Copy out all lines that hold "from".

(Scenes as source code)
......

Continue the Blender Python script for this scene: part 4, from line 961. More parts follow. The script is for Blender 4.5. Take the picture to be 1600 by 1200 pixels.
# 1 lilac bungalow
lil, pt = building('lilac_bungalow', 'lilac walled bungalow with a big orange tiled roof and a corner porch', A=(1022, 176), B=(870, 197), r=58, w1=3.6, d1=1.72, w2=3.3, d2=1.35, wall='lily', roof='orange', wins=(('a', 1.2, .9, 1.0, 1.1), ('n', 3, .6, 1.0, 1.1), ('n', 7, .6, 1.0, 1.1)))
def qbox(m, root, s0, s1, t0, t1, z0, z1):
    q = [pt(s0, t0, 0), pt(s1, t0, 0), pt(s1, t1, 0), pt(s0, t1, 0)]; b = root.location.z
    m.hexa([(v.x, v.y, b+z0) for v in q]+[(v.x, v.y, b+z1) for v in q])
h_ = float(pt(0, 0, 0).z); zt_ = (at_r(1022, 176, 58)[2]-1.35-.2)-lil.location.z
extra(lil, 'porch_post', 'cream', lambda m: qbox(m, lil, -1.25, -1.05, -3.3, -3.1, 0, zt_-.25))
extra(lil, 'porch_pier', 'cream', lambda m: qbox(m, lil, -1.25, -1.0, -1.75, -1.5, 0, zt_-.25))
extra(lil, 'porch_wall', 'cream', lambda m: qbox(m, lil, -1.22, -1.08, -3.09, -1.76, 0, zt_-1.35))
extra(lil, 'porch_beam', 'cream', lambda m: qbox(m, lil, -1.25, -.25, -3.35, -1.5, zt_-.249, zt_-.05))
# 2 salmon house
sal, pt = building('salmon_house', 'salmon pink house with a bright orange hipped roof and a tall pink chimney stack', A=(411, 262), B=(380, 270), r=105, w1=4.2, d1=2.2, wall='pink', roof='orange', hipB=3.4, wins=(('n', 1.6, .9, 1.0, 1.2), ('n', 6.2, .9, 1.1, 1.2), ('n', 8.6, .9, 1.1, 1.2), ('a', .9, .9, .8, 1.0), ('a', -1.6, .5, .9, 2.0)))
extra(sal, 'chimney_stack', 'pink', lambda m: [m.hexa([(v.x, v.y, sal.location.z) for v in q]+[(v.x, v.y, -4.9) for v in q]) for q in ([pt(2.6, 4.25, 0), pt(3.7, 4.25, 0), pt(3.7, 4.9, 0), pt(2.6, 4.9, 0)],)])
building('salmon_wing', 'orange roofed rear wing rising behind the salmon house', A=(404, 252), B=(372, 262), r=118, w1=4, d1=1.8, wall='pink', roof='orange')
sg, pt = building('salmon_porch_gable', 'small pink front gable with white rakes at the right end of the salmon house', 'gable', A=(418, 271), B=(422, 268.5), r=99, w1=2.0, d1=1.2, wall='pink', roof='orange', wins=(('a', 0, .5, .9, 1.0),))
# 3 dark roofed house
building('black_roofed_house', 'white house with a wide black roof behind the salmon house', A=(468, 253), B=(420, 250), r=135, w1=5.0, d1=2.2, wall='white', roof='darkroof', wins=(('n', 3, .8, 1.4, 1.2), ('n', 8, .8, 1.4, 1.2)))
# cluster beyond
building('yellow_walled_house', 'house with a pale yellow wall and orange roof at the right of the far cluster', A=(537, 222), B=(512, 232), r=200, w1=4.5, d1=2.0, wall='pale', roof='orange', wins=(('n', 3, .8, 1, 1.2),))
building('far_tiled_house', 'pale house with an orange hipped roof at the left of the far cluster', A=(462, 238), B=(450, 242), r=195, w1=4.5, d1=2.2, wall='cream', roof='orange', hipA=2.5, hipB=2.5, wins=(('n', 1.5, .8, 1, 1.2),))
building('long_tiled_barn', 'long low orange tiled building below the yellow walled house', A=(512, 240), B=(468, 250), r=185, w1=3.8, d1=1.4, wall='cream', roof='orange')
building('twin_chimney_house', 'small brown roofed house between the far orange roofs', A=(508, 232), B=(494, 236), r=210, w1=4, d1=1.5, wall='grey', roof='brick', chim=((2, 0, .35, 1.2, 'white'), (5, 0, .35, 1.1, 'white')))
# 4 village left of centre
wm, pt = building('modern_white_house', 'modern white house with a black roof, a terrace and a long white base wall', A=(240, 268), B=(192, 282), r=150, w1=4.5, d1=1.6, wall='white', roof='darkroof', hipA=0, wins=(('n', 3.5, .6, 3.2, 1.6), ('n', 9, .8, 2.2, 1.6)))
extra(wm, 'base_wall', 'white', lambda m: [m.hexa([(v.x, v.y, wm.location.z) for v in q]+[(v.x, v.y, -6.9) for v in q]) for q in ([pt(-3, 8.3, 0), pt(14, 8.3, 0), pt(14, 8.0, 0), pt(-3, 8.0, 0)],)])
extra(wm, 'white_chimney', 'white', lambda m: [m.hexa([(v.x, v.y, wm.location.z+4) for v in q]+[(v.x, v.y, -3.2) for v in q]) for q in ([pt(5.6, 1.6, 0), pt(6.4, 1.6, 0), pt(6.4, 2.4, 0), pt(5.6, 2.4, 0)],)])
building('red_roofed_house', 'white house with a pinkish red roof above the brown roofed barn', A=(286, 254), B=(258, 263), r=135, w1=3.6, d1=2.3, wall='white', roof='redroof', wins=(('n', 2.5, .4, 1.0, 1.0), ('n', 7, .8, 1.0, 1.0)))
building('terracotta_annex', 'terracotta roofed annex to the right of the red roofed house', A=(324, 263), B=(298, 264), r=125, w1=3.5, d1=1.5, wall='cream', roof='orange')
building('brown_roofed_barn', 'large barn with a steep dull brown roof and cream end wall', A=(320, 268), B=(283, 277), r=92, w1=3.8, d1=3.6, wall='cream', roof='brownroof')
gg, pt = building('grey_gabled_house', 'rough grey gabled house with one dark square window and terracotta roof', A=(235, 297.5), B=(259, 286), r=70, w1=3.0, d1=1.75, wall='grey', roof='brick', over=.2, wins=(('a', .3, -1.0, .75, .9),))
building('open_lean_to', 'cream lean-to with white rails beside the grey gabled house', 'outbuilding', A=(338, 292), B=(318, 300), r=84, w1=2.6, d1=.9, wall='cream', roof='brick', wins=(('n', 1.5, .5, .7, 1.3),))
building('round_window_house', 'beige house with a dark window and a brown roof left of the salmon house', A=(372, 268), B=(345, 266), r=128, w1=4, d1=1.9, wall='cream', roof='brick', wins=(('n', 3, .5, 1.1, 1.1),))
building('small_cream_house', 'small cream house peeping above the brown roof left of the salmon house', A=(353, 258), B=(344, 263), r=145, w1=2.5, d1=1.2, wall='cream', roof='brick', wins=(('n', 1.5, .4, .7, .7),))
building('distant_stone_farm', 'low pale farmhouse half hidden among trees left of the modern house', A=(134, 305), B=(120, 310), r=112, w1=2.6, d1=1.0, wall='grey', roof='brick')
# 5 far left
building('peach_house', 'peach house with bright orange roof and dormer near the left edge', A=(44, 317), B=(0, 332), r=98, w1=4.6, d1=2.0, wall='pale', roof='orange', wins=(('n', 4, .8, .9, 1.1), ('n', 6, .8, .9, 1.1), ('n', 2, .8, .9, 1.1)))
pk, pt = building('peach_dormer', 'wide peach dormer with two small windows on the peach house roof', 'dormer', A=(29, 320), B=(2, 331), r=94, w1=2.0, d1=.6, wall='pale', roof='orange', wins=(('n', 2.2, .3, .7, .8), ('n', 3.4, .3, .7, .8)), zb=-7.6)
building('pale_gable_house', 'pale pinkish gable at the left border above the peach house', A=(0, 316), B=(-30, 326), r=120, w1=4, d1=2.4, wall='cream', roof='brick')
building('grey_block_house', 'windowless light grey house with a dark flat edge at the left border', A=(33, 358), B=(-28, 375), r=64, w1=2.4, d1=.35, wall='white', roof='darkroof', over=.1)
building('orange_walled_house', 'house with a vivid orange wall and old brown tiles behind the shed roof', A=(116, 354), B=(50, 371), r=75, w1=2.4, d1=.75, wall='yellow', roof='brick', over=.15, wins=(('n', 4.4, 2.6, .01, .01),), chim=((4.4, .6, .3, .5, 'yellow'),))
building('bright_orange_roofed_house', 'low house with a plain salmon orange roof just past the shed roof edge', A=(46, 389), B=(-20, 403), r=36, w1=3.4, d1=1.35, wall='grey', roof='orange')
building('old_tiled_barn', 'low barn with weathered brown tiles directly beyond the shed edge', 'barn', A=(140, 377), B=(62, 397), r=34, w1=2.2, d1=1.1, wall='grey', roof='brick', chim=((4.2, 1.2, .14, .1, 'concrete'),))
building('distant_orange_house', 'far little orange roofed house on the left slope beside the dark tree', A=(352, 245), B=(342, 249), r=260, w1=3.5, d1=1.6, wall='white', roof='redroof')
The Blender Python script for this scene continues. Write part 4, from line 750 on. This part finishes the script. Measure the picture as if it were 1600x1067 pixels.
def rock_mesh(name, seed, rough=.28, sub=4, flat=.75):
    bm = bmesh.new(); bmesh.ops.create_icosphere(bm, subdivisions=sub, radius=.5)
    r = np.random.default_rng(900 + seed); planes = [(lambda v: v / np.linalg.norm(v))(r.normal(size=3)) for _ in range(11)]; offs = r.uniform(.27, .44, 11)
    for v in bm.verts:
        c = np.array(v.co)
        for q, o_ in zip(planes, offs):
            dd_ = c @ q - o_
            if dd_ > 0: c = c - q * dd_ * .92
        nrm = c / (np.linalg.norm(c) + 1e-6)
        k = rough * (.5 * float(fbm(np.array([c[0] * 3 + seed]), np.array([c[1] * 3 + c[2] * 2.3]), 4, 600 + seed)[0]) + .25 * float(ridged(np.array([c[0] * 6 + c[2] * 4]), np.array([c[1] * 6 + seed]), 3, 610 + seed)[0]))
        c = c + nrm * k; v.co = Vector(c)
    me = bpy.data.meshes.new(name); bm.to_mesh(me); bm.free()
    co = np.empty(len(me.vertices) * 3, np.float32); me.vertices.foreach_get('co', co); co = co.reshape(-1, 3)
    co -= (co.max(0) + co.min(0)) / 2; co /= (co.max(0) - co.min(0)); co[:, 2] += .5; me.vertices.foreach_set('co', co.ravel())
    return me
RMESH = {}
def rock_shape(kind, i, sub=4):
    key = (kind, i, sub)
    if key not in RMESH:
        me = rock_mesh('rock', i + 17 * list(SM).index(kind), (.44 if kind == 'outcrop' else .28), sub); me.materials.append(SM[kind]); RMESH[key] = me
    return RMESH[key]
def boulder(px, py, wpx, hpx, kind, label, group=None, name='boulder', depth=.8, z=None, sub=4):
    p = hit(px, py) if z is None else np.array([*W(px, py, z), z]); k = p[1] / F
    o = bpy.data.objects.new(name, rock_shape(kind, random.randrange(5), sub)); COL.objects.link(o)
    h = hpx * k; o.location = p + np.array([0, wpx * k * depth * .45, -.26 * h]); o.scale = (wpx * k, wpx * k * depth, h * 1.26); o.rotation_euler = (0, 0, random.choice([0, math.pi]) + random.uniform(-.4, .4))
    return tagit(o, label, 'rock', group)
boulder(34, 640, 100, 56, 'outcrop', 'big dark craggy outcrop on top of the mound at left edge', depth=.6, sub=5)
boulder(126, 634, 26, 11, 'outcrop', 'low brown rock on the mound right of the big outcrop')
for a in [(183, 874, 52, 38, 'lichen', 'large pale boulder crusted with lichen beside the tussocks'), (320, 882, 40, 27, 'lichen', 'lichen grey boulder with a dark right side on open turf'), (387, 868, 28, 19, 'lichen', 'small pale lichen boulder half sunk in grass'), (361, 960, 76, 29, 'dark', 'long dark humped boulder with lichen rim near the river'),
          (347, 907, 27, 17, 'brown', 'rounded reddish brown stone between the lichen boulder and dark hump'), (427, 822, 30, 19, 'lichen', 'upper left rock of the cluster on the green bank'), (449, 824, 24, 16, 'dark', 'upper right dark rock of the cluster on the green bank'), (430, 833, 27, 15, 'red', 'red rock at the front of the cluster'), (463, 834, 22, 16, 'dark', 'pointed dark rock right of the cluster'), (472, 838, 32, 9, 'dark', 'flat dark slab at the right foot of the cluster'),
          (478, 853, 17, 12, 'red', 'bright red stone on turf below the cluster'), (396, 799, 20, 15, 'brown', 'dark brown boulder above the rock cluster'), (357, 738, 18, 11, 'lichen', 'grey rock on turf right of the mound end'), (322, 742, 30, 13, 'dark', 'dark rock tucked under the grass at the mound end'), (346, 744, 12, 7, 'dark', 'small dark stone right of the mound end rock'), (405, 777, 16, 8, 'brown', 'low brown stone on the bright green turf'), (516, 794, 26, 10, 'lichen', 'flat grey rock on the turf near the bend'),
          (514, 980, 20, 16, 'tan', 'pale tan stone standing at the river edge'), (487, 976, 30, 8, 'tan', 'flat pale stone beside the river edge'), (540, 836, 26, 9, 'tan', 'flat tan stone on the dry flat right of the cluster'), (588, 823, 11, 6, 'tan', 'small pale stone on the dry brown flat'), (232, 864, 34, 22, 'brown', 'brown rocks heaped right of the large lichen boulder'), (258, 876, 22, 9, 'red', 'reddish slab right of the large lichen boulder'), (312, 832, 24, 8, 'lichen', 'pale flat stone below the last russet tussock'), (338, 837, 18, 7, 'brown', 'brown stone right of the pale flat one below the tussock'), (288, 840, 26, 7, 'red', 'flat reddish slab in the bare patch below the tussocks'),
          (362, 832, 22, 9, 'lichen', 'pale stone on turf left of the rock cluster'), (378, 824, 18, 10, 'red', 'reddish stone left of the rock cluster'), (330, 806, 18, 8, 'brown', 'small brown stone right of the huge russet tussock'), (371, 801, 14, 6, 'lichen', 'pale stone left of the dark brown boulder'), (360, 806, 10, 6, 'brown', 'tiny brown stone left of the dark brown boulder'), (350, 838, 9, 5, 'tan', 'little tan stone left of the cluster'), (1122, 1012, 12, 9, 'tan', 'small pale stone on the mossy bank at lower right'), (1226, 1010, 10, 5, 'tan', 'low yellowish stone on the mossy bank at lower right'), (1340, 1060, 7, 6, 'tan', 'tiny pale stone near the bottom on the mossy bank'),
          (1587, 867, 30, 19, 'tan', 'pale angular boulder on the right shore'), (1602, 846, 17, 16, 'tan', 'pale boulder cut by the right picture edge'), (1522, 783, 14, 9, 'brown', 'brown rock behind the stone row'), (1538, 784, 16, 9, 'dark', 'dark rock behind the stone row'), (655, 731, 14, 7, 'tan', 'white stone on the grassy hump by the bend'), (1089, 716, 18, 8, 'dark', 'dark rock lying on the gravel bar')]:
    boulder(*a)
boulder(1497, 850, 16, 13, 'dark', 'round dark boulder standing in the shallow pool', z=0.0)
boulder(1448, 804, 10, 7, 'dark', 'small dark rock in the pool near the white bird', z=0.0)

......

## RIGHT ANSWER
Continue the Blender Python script for this scene: part 4, from line 961. More parts follow. The script is for Blender 4.5. Take the picture to be 1600 by 1200 pixels.
The Blender Python script for this scene continues. Write part 4, from line 750 on. This part finishes the script. Measure the picture as if it were 1600x1067 pixels.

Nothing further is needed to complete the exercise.